We are told in the Bible to remember our faith walk. The school calendar of events differs from that of most traditional private schools. Each week begins with a public gathering of parents and students. Worship, testimony, drama, music, Bible reading and teaching on a pre-determined God-centred theme. This God-centred theme then flows though the entire day's syllabus.

The Hebrews, in the Mosaic ideal, built young people into a relationship with God through a God-centred community. The religious ceremonies, festivals and calendars helped people keep an awareness of God's presence. The names of places, peoples, town and geographical features often contained a reminder of God or His acts. The clothes, food, government, military, laws and commercial practices all flowed from Scriptural guidelines. All of community life was 'booby-trapped' with the reminders of the presence of God. In the Mosaic ideal, what was taught in the homes was reinforced and extended throughout society.

We know that the ideal was never realised.

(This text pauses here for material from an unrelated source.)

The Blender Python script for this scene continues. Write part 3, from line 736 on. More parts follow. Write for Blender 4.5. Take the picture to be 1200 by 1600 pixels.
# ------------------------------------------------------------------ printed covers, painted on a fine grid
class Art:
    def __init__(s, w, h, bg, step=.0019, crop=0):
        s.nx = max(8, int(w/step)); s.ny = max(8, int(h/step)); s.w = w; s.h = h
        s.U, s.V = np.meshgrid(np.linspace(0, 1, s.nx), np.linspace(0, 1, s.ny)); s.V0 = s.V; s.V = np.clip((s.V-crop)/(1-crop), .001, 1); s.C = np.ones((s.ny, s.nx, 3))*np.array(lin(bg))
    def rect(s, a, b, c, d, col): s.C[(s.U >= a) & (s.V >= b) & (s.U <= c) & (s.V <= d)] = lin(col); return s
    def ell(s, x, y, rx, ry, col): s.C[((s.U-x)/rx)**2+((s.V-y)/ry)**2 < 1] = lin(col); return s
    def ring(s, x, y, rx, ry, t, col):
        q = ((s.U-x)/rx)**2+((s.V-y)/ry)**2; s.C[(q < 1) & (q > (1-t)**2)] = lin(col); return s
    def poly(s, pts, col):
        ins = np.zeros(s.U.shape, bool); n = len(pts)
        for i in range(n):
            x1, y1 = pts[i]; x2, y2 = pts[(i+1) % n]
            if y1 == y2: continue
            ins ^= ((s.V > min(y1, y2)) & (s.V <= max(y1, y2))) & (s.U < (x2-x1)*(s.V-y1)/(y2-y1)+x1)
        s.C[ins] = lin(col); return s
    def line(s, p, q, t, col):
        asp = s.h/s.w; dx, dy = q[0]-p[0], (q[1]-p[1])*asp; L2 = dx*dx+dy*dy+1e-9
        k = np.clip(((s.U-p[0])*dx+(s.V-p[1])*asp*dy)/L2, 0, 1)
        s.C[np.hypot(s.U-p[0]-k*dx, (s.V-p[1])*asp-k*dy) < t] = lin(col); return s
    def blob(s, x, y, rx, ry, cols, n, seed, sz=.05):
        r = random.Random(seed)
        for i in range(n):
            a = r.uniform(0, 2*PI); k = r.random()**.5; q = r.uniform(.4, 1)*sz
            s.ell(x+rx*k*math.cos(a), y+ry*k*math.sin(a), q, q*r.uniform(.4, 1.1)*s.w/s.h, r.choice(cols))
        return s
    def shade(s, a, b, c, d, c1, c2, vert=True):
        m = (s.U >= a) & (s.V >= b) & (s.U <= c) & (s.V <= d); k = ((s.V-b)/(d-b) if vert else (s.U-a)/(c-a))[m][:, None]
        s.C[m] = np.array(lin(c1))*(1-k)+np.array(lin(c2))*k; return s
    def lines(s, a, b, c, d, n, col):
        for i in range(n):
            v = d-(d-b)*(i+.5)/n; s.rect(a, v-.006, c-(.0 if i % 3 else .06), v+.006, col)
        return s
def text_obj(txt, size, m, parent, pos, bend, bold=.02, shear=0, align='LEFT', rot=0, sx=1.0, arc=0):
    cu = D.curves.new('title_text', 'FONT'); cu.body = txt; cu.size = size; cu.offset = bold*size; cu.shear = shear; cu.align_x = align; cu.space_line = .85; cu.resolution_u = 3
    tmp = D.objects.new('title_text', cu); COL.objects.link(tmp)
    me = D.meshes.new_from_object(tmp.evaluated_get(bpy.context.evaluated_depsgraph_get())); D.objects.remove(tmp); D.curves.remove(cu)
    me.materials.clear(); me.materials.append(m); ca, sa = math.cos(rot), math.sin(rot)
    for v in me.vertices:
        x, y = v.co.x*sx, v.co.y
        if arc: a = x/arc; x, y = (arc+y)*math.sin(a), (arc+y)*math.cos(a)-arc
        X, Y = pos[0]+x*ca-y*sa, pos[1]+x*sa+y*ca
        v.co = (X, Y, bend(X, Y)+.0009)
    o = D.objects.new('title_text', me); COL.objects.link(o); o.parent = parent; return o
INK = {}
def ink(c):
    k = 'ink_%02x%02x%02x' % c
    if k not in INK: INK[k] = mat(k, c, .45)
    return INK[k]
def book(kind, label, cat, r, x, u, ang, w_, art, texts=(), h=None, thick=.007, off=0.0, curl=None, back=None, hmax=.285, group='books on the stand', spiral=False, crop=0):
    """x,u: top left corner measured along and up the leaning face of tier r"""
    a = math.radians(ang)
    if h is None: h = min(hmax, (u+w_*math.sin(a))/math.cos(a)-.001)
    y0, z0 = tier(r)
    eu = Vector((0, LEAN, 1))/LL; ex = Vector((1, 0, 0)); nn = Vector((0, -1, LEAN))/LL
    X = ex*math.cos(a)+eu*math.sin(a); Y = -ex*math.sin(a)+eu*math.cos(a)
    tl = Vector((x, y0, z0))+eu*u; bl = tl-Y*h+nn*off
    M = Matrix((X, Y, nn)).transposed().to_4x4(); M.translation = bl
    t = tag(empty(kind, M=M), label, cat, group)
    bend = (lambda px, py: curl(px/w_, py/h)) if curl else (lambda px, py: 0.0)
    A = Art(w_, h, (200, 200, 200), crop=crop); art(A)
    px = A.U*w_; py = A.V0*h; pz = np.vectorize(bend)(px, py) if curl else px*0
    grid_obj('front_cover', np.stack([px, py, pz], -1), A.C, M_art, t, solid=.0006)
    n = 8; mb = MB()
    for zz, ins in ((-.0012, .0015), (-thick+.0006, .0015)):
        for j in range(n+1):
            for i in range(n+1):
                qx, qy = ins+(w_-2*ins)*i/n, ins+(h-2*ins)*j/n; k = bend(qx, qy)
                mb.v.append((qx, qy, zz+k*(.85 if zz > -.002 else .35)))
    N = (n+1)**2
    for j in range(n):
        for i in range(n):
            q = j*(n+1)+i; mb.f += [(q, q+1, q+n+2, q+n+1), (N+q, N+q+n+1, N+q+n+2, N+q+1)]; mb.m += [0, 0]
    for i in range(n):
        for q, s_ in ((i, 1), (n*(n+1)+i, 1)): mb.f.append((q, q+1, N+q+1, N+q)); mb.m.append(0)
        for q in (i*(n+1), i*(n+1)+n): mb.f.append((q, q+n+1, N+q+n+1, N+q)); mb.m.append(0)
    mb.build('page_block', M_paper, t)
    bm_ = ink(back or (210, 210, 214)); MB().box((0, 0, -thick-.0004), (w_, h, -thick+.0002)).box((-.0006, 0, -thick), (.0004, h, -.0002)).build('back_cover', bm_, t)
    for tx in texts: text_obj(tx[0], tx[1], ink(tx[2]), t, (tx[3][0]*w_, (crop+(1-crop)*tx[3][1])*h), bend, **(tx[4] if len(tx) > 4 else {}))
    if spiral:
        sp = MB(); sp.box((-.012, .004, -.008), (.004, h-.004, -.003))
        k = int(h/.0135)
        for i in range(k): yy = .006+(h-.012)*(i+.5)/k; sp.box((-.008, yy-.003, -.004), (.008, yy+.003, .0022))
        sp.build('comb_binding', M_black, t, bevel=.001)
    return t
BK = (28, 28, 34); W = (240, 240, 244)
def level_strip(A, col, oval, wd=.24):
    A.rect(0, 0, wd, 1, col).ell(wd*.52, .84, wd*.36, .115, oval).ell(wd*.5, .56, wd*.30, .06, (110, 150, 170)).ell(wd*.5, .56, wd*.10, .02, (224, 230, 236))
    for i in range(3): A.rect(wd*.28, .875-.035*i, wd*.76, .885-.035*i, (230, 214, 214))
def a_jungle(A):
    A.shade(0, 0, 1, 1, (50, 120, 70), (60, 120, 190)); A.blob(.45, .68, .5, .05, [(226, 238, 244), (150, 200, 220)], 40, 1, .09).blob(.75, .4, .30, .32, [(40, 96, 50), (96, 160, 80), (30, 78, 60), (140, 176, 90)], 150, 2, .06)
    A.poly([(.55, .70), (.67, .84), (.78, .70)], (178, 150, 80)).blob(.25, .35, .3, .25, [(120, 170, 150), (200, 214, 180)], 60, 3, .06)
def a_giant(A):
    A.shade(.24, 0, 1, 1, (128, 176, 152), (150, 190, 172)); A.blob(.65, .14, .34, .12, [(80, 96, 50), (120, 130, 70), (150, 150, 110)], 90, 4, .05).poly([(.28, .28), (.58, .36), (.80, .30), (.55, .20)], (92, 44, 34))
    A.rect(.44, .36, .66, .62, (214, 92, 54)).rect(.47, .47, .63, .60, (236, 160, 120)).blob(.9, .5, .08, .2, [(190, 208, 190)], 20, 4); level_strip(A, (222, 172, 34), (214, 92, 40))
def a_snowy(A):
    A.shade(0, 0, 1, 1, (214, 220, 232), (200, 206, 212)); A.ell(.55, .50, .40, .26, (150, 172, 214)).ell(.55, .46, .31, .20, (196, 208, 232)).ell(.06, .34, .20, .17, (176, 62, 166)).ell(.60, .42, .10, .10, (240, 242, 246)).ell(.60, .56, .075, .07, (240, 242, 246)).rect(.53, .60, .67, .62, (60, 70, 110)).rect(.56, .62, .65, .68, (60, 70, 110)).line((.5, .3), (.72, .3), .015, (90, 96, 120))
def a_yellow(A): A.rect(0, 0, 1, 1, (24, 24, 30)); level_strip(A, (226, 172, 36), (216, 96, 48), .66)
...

Rebellion and compromises restricted the full operation of the ideal. The disciples though, enjoyed the presence of God incarnate before them for three years. Jesus gave them a God-centred lifestyle and world view.

Matthew 6:28

See how the lilies of the field grow. They do not labour or spin. Yet I tell you that even Solomon in all his splendour was not dressed like one of these.

Mark 10:15

Anyone who will not receive the kingdom like a child will never enter it.

Jesus, the perfect teacher, taught the disciples to look at creation through God's eyes, to see His handiworks in all created things, to see His character in redeemed people, to know His ways through a recall of His historical acts and His daily revelation and provision.

A God-centred community of learners is wholistic. It doesn't fragment out God into Bible class and R.E. sessions, or chapel. It is different to a Sunday ceremony. A God-centred community recognises that the heart, not the head, controls a person's destiny.

It is easy to take the head trip, to know about God, to distil and clarify His ways, to systemise theology. Moses knew the ways of God, the character of God. The Israelites knew only His acts. God-centred education is heart-to heart learning. The heart embraces the totality of the human personality…the intellect, emotions and will. Revelation from the heart of God is the teacher to the student and its reverse response occurs within a relationship. It enjoys both left brain and right brain experiences, transcending a left brain culture. God-centred learning is not the transfer of information that occurs from a detached study of religion. It is rather the transformation that occurs in a person who has a relationship with Jesus, supported by a godly community. The Bible does not reveal God as a person who reveals himself for objective study, but instead, a Person who calls us into relationship with Him, so that we experience His revelation through our heart. Intellectualism tries to find God apart from the total personality. Without a clean heart we can not have a relationship with God.

Psalm 51:10

Create in me a clean heart O God.

Ezekiel 36:26

I will give you a new heart and put a new Spirit in you; I will remove from you your heart of stone and give you a heart of flesh. And I will put my Spirit in you and move you to follow my decrees.